Even the calmly logical, condescendingly simple explanations of how Satan takes over the mind and will of the unsuspecting mystic who uses prayer beads, walks a labyrinth, prays with imagination, or meets with a spiritual mentor sounds like the patronizing, self-righteous, religious know-it-alls of my childhood.   Did I risk a verbal, emotional, if not literally physical, stoning as a witch, a dupe of Satan, evil incarnate, if I had freely shared my psychic knowledge, my awareness of mystical union with God?

Hell, yes.


  1. I love you, Sandra. We know these people are addicted to their religious platitudes, and in many cases, I doubt they have had any personal experience with the mystery of Divine Love that I know as Jesus. I've come to that conclusion about my husband's fundamentalist parents anyway. The reason they deride actual mystical experiences is that they have had none. Now since Jesus described being "born again" in very mystical terms, I would say that have not honestly experienced that event. They have merely come to mentally ascribe to set of beliefs that they promote as the real thing.

    You have the real thing. Yes, you had to keep it hidden or be crucified. Don't be down on yourself at that. Look at it more like Mary sojourning in Egypt to hide Jesus from those who would seek to destroy him until he was sufficiently grown.
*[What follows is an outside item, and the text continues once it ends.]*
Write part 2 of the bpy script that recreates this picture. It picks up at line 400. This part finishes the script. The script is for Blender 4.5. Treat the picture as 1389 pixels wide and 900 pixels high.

You needed to keep that part of yourself hidden away to protect yourself. Now that you are grown beyond their power to destroy, you can be public with your gifts.

    It's easy to talk trash about what you don't really know. Lots of these "sheep" are going to find out they were goats all along. Until that day, just stick with the shepherd and do your thing, pretty lady. We're going to be okay. =)

  2. Hehe. It's funny, I thought your post was going to be about the counterfeit "holy" spirit that so many followers of Christianity seem to latch onto. And in too many cases it seems to be merely an extension of their own ego.
    I disagree with lots of where you're going these days, but I still value your words. I am not a mystic, or a clairvoyant, and my husband insists that is the fundamental difference between us. I don't feel that way, but I wonder. I've become interested in many of the early saints who were also mystics. Particularly St. Theresa of Avila. And even then she met with much opposition from other church peers who did not believe God and mysticism could coincide. I wonder how much has been lost by the insatiable search for answers that we simply are not given.

  3. I read the linked post. It makes me sad and angry.

  4. That was on sad post. I cannot be Sola Sciptura because that closes the door on the move of the Holy Spirit and limits GOD severely. I can't be Sola anything because of that. Who am I, a mere human, to tell GOD how he can move/reveal in the world? I can't and I won't.

  5. This post has been sitting in my files for about a year. I found the Sola Sisters when I was working on a post (also not published) about Bibliolotry and I was so traumatized by their writing that I stalled on my own writing for months. For several weeks, I felt compelled to go back to the site countless times to re-read the post or other posts--like worrying a rotten tooth with my tongue--until finally I just shoved it all into a file and tried to forget about it.

    When I dug it out again this week, after all the healing I've experienced in the last year, I was so gratified to find that the Sola Sisters only exasperated me now instead of sending me into a post-traumatic self-hatred. Finally.

    It is so beautiful to know that healing is really and truly happening for me, at some deep and hidden places. It may be taking eons longer than I or my family was prepared for it to take, and it may not yet have trickled to visibly to the physical level, but--glory, hallelujah!--it is good to be so comfortable and secure in my own communion with the Divine that those old fear-and-hate-based dogmas don't affect me where it matters the most. Such a blessed relief!

  6. There's no way I'm wasting my time reading that whole article you linked. But at least I got a few more authors to add to my reading list!!

    Rick Warren
    Rob Bell
    Brian McLaren
    Doug Pagitt
    Shane Claiborne
    Tony Jones
    Dallas Willard
    Richard Foster
    Dan Kimball
    Donald Miller
    Erwin McManus
    Brennan Manning
    Laurie Beth Jones
    Phyllis Tickle
    Ruth Haley Barton
    Tony Campolo

  7. Lolz Rocco, that's how I get my reading list too! Any author that send the sour-faced self-righteous into "warning" the church not to read, I add to the list.

    Manning's "Ragamuffin Gospel", Bell's "Love Wins" and Campolo's books (so long ago don't remember the title) were true winners. I am surprised Young's "The Shack" isn't on the list. It's truly inspiring. And "The Inescapable Love of God" By Talbot is what I'm reading now.

    My life is so enriched by these lists. Thanks for the new names!